Impossible de ne pas headbanger à l’écoute de cette œuvre, tellement elle déborde d’énergie, d’intensité tant musicale qu’émotionnelle et de riffs à faire détruire les cervicales. On ne peut que saluer les efforts louables de Max à fournir à ses fans un album digne de sa réputation et de son glorieux passé chez
Sepultura. Un album pas exempt de quelques défauts qui font qu’on ne l’écoute pas forcément en entier d’une seule traite, mais bénéficiant de suffisamment de chansons ô combien plaisantes pour s’y attarder.
Soulfly est devenu le parfait tremplin pour la vision unique de Cavalera du metal, et une bonne façon pour affronter la seconde partie de sa carrière. Une première expérience qui semble lui avoir plu d’ailleurs, l’album successeur
Primitive évoluant sur une base musicale similaire.

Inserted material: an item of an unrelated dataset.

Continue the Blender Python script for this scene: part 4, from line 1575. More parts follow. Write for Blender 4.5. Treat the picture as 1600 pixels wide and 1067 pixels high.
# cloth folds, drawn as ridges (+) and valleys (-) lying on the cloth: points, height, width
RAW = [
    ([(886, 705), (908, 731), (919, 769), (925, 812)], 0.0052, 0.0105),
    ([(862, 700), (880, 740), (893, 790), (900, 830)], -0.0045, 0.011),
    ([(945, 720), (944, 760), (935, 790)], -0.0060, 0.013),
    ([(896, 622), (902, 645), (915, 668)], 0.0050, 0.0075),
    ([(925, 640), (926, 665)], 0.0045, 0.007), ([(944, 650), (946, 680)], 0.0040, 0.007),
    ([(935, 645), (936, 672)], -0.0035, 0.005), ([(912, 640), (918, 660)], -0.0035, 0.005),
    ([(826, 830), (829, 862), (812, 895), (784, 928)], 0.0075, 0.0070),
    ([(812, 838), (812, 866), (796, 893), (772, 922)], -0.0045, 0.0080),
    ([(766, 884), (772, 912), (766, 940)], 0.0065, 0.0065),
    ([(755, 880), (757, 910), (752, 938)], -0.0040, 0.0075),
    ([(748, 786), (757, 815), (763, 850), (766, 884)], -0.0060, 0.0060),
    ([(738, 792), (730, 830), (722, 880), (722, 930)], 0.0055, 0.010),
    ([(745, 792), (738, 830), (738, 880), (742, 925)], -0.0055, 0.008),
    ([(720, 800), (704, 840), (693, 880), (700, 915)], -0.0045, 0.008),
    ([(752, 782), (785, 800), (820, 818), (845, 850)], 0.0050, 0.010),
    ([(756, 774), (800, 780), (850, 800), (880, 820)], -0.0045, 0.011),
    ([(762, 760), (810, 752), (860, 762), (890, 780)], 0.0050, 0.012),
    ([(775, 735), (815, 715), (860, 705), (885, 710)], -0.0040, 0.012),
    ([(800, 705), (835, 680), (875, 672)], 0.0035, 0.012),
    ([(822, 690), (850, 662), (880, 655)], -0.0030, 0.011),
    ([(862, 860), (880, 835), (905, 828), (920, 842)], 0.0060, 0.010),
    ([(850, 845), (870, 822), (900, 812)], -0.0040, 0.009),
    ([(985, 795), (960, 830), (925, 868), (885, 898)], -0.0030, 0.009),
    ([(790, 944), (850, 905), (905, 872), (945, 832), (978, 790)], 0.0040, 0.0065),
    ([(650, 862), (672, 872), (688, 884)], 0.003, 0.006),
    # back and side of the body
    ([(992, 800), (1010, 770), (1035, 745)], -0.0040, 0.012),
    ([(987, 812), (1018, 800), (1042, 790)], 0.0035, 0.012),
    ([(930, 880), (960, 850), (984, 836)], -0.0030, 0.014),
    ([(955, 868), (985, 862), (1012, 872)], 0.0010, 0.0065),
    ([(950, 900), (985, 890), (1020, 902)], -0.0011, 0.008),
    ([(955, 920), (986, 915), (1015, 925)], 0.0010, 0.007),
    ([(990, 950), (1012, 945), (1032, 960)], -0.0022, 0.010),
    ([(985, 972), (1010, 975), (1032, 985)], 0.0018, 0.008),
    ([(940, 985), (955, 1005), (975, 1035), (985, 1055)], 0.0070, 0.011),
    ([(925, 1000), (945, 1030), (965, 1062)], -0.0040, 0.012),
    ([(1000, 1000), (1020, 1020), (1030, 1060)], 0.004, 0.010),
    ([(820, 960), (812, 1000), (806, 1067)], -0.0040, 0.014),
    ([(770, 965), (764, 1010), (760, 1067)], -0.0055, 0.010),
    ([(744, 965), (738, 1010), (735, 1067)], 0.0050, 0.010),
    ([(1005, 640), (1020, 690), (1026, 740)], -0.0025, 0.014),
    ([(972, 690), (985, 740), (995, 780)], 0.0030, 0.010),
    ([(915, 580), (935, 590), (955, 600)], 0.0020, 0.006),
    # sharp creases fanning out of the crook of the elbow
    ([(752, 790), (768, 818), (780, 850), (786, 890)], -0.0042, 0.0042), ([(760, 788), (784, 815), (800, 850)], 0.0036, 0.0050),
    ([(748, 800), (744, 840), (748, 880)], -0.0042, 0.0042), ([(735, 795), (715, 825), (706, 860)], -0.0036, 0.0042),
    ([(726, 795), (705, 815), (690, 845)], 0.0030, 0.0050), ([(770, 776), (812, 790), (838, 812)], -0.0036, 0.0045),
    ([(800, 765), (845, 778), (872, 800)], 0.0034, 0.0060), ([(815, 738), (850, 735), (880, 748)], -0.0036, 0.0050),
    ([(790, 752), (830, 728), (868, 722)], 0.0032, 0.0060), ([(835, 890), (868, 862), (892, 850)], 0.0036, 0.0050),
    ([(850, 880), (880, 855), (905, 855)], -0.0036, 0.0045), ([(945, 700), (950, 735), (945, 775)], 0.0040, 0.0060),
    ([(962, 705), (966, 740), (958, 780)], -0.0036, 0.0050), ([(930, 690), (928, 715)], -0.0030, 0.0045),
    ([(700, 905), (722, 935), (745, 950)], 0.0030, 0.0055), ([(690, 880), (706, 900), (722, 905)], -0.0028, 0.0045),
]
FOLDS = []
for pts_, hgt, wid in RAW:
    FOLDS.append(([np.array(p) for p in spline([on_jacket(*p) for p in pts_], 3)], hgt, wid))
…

Le premier reste fantastique.
que de souvenirs...
Quel coup de vieux!
Merci à vous tous pour avoir pris la peine de lire ma chronique et mettre un petit commentaire, ça fait toujours plaisir. Je vois que ça a fait raviver pas mal de bons souvenirs, et oui je comprends parfaitement puisque c'était également mon cas en écrivant cette chronique, qui m'a directement renvoyé à mes premiers amours avec Soulfly il y a de cela plusieurs années déjà. Il faut dire que cet album est particulièrement spécial dans la discographie du groupe, tant par le contexte dont il a été fait que par l'implication émotionnelle de Max, et ça se ressent à son écoute. C'est ce que j'ai essayé de faire comprendre dans ma chronique.